## Task description
Write out all entries word for word.

## Records shown

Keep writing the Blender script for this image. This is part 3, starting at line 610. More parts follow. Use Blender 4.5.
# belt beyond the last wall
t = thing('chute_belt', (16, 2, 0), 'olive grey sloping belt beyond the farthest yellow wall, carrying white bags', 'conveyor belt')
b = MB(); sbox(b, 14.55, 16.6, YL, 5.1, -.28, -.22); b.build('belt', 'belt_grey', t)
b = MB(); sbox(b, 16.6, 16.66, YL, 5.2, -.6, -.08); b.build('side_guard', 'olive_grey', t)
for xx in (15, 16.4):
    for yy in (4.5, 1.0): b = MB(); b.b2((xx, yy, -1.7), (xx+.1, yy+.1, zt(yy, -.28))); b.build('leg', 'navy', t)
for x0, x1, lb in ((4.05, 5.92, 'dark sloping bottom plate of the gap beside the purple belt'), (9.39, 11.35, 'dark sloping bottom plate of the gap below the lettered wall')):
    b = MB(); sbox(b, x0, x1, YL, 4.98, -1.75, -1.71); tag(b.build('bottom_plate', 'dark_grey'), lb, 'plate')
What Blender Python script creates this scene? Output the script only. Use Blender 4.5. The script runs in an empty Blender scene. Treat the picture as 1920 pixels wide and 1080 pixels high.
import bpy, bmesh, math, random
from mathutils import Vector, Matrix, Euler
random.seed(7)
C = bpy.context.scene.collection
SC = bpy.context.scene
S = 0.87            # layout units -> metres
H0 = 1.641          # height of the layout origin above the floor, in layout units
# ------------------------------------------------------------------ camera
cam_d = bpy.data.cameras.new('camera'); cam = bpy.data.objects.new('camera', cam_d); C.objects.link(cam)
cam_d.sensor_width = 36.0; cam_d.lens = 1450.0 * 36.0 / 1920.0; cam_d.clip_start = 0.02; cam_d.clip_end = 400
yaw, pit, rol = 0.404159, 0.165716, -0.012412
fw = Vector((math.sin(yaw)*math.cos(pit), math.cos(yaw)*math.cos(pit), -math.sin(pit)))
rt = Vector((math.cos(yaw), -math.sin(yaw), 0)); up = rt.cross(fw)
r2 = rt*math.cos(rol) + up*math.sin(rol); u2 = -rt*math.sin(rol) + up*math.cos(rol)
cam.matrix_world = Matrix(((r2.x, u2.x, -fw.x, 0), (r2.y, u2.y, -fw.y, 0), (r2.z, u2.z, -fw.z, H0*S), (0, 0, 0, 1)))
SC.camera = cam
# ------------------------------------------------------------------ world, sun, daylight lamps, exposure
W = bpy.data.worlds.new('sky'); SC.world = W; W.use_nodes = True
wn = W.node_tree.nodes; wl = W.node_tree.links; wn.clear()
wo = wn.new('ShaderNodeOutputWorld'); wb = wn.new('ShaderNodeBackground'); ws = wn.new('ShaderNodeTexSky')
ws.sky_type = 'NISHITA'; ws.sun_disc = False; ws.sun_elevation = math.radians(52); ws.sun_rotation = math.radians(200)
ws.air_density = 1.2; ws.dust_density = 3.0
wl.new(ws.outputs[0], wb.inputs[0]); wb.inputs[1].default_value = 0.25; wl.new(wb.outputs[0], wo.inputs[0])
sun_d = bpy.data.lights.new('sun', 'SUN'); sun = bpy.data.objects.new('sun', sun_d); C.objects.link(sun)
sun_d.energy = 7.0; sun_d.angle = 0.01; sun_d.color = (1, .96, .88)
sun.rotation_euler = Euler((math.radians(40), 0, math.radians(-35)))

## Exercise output
Keep writing the Blender script for this image. This is part 3, starting at line 610. More parts follow. Use Blender 4.5.
# belt beyond the last wall
t = thing('chute_belt', (16, 2, 0), 'olive grey sloping belt beyond the farthest yellow wall, carrying white bags', 'conveyor belt')
b = MB(); sbox(b, 14.55, 16.6, YL, 5.1, -.28, -.22); b.build('belt', 'belt_grey', t)
b = MB(); sbox(b, 16.6, 16.66, YL, 5.2, -.6, -.08); b.build('side_guard', 'olive_grey', t)
for xx in (15, 16.4):
    for yy in (4.5, 1.0): b = MB(); b.b2((xx, yy, -1.7), (xx+.1, yy+.1, zt(yy, -.28))); b.build('leg', 'navy', t)
for x0, x1, lb in ((4.05, 5.92, 'dark sloping bottom plate of the gap beside the purple belt'), (9.39, 11.35, 'dark sloping bottom plate of the gap below the lettered wall')):
    b = MB(); sbox(b, x0, x1, YL, 4.98, -1.75, -1.71); tag(b.build('bottom_plate', 'dark_grey'), lb, 'plate')
What Blender Python script creates this scene? Output the script only. Use Blender 4.5. The script runs in an empty Blender scene. Treat the picture as 1920 pixels wide and 1080 pixels high.
import bpy, bmesh, math, random
from mathutils import Vector, Matrix, Euler
random.seed(7)
C = bpy.context.scene.collection
SC = bpy.context.scene
S = 0.87            # layout units -> metres
H0 = 1.641          # height of the layout origin above the floor, in layout units
# ------------------------------------------------------------------ camera
cam_d = bpy.data.cameras.new('camera'); cam = bpy.data.objects.new('camera', cam_d); C.objects.link(cam)
cam_d.sensor_width = 36.0; cam_d.lens = 1450.0 * 36.0 / 1920.0; cam_d.clip_start = 0.02; cam_d.clip_end = 400
yaw, pit, rol = 0.404159, 0.165716, -0.012412
fw = Vector((math.sin(yaw)*math.cos(pit), math.cos(yaw)*math.cos(pit), -math.sin(pit)))
rt = Vector((math.cos(yaw), -math.sin(yaw), 0)); up = rt.cross(fw)
r2 = rt*math.cos(rol) + up*math.sin(rol); u2 = -rt*math.sin(rol) + up*math.cos(rol)
cam.matrix_world = Matrix(((r2.x, u2.x, -fw.x, 0), (r2.y, u2.y, -fw.y, 0), (r2.z, u2.z, -fw.z, H0*S), (0, 0, 0, 1)))
SC.camera = cam
# ------------------------------------------------------------------ world, sun, daylight lamps, exposure
W = bpy.data.worlds.new('sky'); SC.world = W; W.use_nodes = True
wn = W.node_tree.nodes; wl = W.node_tree.links; wn.clear()
wo = wn.new('ShaderNodeOutputWorld'); wb = wn.new('ShaderNodeBackground'); ws = wn.new('ShaderNodeTexSky')
ws.sky_type = 'NISHITA'; ws.sun_disc = False; ws.sun_elevation = math.radians(52); ws.sun_rotation = math.radians(200)
ws.air_density = 1.2; ws.dust_density = 3.0
wl.new(ws.outputs[0], wb.inputs[0]); wb.inputs[1].default_value = 0.25; wl.new(wb.outputs[0], wo.inputs[0])
sun_d = bpy.data.lights.new('sun', 'SUN'); sun = bpy.data.objects.new('sun', sun_d); C.objects.link(sun)
sun_d.energy = 7.0; sun_d.angle = 0.01; sun_d.color = (1, .96, .88)
sun.rotation_euler = Euler((math.radians(40), 0, math.radians(-35)))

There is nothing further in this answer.